O presidente Luiz Inácio Lula da Silva "desrespeita" o povo iraniano ao tratar o líder Mahmoud Ahmadinejad como um amigo e não cobrar de forma concreta mudanças na situação dos direitos humanos no país. O alerta é do advogado Mohammad Mostafaei, que defendia a iraniana Sakineh Ashtiani condenada por adultério em Teerã. Na semana passada, o advogado de 36 anos fugiu do Irã para a Turquia depois de ter sido interrogado. Ontem, Mostafaei falou ao Estado por telefone. Ele havia sido levado para um centro de detenção nas proximidades de Istambul. Ontem foi liberado e deve seguir viagem na próxima semana para a Noruega. Abaixo, os principais trechos da entrevista:
O que o sr. acha da maior aproximação entre o presidente Lula e Ahmadinejad?
(Risos). Isso é mesmo curioso. Claro que agradecemos o gesto de Lula de oferecer asilo a Sakineh. Mas o que posso dizer é que Lula tem o dever de falar de direitos humanos com Ahmadinejad. O problema não é apenas das famílias iranianas. É da humanidade. Lula trai os iranianos ao não falar das violações. É ainda um desrespeito ao povo iraniano tratar Ahmadinejad como um amigo e não cobrar mudanças na situação dos direitos humanos no país.
Mas o governo brasileiro diz que tratou do caso de Sakineh com as autoridades iranianas.
Não sei. Não posso dizer até que ponto isso foi tratado de forma séria.
O sr. conseguiu fugir do Irã. Qual será seu futuro?
Já fui autorizado a deixar o centro de refugiados e agora estou sob proteção diplomática. Tudo indica que devo ir para a Noruega. Quando sai, me senti muito aliviado. Mas quando estava a caminho do hotel, funcionários de uma missão diplomática europeia me pararam e disseram que seria muito arriscado me deixar num hotel. Agora, sob proteção diplomática, estou bem. Temo por minha família que ficou no Irã e minha mulher, que continua detida para me forçar a retornar ou me silenciar.
Como está a situação dos direitos humanos hoje no Irã?

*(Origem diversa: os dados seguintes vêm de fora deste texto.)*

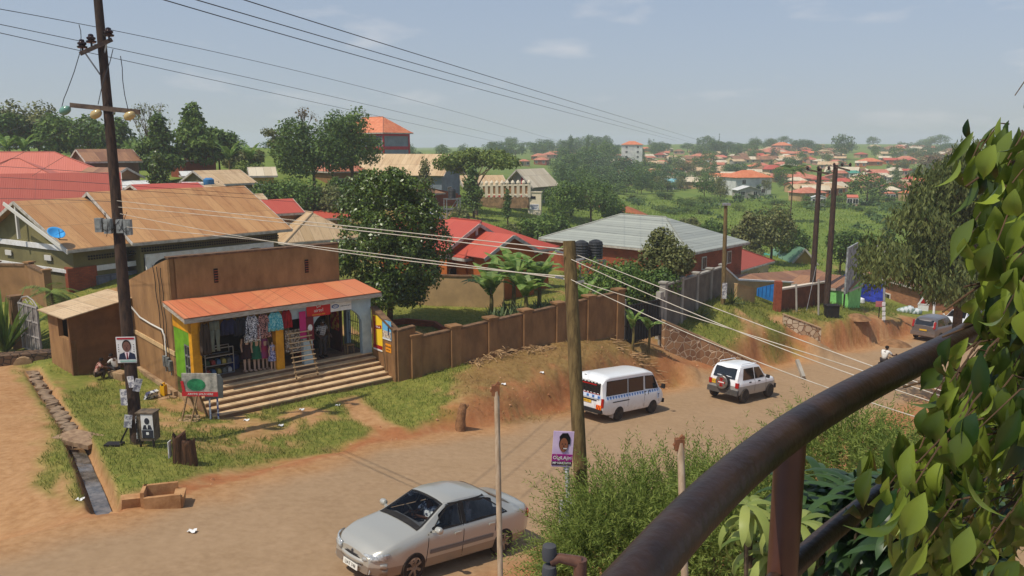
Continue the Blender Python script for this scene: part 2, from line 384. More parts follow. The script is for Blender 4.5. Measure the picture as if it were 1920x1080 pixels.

O Irã tornou-se uma grande prisão. A situação é desesperadora e o mundo precisa saber disso. Os problemas e violações são profundos. A economia vai mal e os problemas sociais são cada vez mais evidentes. A tortura contra quem ousa falar contra o governo é imediata. Muitos estão deixando o Irã. Só na Turquia são 4 mil refugiados iranianos. Há centenas de pessoas inocentes nas prisões, sem ter quem as defenda. Essa repressão intensificou-se nos últimos meses. É um cenário desesperador.
O que o sr. sugere para mudar a situação do Irã?
Precisamos de liberdade. O governo precisa se abrir e não manter apenas relações com o Brasil e a Turquia. Precisamos construir e aceitar um novo diálogo com a Europa e outros parceiros. Internamente, precisamos dar liberdade aos jornalistas. Muitos estão presos por escrever a verdade. Sem a liberdade de expressão, nunca saberemos o que de fato ocorreu.
Teerã insiste em dizer que as sanções da ONU não estão surtindo efeito e apenas a população sofre. Qual sua avaliação?
É certo que é a população que sofre. Mas, entre aqueles que tem consciência, sabemos que sofremos por culpa do governo, e não por culpa das sanções.
O que o sr. sabe sobre o futuro de Sakineh?
Não sei muito. A Corte Suprema não aceitou reabrir o caso, o que é um sinal péssimo. Agora, só a pressão internacional pode salvá-la. Só a pressão de outros líderes poderá impedir que a executem. Por isso, apelo a todos que continuem a protestar.